Monday, December 14, 2009

New Pipeline From Central Asia Feeds China




MOSCOW — With the turn of a ceremonial valve, China’s president, Hu Jintao, opened a big natural gas pipeline from central Asia to China on Monday, significantly boosting China’s access to the fuel and providing the first major alternative to exporting the region’s gas through Russia.

The ambitious project runs 1,140 miles across three Central Asian nations to the Chinese border, linking Turkmenistan to the Chinese province of Xianjiang. Once inside China, it connects with a pipeline that can carry the fuel even farther to the east.

Though helpful to energy-parched China, the project siphons potential supplies from the long-delayed pipeline that the European Union would like to see built from Turkey to central Europe. Such a project could also tap sources of natural gas in Turkmenistan, a stark illustration of the overlapping energy interests at play in the region.

For the China pipeline, Turkmenistan says it can supply 40 billion cubic meters of gas for 30 years once the line reaches full capacity, China Daily, an official English-language newspaper, reported. That is about the equivalent of half of China’s current consumption of natural gas.

The pipeline is the first major export corridor for natural gas out of the region that does not pass through Russia. It breaks from the Soviet-era design of a Eurasian pipeline system built to supply eastern Europe via Russia to the north of Central Asia. The new pipe revives a pre-Sovietr view of trade in the region, in which economic exchanges flow both east and west, not just through Russia.

“The startup of this pipeline reconstructs the ancient Silk Roads and symbolizes friendship and cooperation,” Kazakstan’s president, Nursultan Nazarbayev, said at the ceremony Monday, Interfax reported.

Mr. Hu was in Turkmenistan to turn the symbolic wheel that signaled the start of gas transported along the pipeline. An inauguration ceremony was also held on Saturday in Kazakhstan for that country’s part of the project.

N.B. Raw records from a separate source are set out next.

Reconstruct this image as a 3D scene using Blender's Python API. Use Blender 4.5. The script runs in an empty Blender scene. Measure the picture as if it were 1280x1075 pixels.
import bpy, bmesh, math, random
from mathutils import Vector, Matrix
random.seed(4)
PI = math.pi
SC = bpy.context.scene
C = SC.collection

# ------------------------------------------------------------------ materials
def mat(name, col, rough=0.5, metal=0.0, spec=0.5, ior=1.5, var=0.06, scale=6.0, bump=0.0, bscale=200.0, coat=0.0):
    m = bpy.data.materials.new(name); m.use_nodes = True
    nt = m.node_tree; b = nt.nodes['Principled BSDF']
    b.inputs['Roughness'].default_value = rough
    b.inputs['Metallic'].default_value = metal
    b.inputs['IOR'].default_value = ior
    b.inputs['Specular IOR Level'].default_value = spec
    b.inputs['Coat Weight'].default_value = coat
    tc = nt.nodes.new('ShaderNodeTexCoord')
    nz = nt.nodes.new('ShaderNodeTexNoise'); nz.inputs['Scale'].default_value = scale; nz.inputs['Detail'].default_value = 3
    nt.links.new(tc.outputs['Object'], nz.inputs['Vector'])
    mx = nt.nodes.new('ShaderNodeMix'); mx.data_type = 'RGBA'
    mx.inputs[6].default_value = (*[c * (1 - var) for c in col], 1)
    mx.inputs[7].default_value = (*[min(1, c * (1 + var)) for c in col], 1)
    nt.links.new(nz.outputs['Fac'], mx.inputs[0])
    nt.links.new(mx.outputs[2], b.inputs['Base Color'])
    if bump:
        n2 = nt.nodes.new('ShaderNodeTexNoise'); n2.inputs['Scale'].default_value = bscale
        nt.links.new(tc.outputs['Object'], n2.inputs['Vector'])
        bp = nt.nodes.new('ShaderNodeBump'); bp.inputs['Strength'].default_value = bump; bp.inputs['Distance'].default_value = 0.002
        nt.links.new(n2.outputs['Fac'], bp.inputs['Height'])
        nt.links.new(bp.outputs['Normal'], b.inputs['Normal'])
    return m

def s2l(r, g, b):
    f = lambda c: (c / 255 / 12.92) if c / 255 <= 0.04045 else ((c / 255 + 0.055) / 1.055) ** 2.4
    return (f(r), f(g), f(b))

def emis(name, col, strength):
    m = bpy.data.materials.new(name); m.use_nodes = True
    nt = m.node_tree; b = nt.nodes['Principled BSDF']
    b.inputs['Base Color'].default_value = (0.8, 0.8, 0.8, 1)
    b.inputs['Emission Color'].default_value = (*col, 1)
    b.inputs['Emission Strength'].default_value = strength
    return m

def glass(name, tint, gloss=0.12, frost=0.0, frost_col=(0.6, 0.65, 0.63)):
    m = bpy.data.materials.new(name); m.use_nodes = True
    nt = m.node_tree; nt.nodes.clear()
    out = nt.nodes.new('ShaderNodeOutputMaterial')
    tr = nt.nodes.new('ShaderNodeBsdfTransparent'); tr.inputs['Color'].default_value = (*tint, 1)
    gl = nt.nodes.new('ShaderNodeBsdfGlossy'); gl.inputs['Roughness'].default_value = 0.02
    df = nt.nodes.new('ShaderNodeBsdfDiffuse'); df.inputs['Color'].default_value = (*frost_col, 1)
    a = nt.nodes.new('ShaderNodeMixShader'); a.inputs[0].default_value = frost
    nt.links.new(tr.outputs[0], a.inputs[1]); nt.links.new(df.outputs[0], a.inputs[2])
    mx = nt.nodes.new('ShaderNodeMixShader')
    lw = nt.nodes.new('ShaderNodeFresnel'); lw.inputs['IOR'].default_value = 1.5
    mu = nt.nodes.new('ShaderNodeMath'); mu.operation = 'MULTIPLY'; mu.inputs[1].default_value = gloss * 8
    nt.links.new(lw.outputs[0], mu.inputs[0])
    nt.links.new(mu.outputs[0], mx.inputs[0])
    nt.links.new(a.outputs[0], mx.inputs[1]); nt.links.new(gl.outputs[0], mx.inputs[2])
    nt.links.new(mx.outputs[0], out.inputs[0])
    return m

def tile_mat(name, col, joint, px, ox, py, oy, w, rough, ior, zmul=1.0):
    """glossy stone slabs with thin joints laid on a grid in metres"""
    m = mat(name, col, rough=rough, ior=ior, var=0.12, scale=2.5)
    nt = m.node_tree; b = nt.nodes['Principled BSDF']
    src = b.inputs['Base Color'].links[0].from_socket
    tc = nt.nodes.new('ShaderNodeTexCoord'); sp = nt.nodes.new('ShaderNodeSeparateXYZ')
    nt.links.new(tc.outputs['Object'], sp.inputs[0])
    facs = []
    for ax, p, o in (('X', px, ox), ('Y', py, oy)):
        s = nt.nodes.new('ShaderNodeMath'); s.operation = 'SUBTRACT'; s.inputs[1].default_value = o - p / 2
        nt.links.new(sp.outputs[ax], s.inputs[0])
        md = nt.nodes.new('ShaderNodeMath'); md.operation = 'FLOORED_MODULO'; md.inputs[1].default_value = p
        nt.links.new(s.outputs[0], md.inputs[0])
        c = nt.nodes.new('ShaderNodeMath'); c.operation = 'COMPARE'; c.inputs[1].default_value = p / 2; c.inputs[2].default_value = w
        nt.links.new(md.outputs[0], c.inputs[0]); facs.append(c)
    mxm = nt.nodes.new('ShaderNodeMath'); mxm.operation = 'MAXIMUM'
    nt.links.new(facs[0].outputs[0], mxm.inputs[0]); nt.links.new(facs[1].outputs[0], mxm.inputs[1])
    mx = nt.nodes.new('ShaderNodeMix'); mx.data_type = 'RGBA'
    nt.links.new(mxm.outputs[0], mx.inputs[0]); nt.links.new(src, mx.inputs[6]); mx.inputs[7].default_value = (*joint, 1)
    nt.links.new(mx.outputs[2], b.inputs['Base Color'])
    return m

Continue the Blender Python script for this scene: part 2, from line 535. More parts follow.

China’s accomplishment was all the more notable because Europe and the United States have been jousting with Russia for years to break its natural gas pipeline monopoly.

Alexander Cooley, an authority on Central Asia at Barnard College in New York, said China succeeded because it did not blend energy ventures with support for democratic change in the region, or demands for access to the military bases the United States needs to help wage the war in Afghanistan, as was the case with the Western powers.

These other Western policy goals in Central Asia served only to stiffen Russian opposition to European and American oil and gas ventures, which fed into Russia’s fear of being encircled by Western interests in the region, he said.

Russia also acquiesced to the Chinese because the pipeline poses far less of an immediate threat to the business of Gazprom, the big Russian gas monopoly, than a westbound pipe would, according to Vitaly Y.

Yermakov, research director for Russia and the Caspian for IHS CERA.

Russia’s paramount goal is to prevent the West from breaking a monopoly on natural gas pipelines from Asia to Europe, which is the core of Gazprom’s business. The eastbound Chinese pipeline, in contrast, does not undercut an existing Russian export market, since Russia sells no pipeline gas to China now; talks on a Russia-to-China pipeline have been bogged down for years in a dispute over pricing.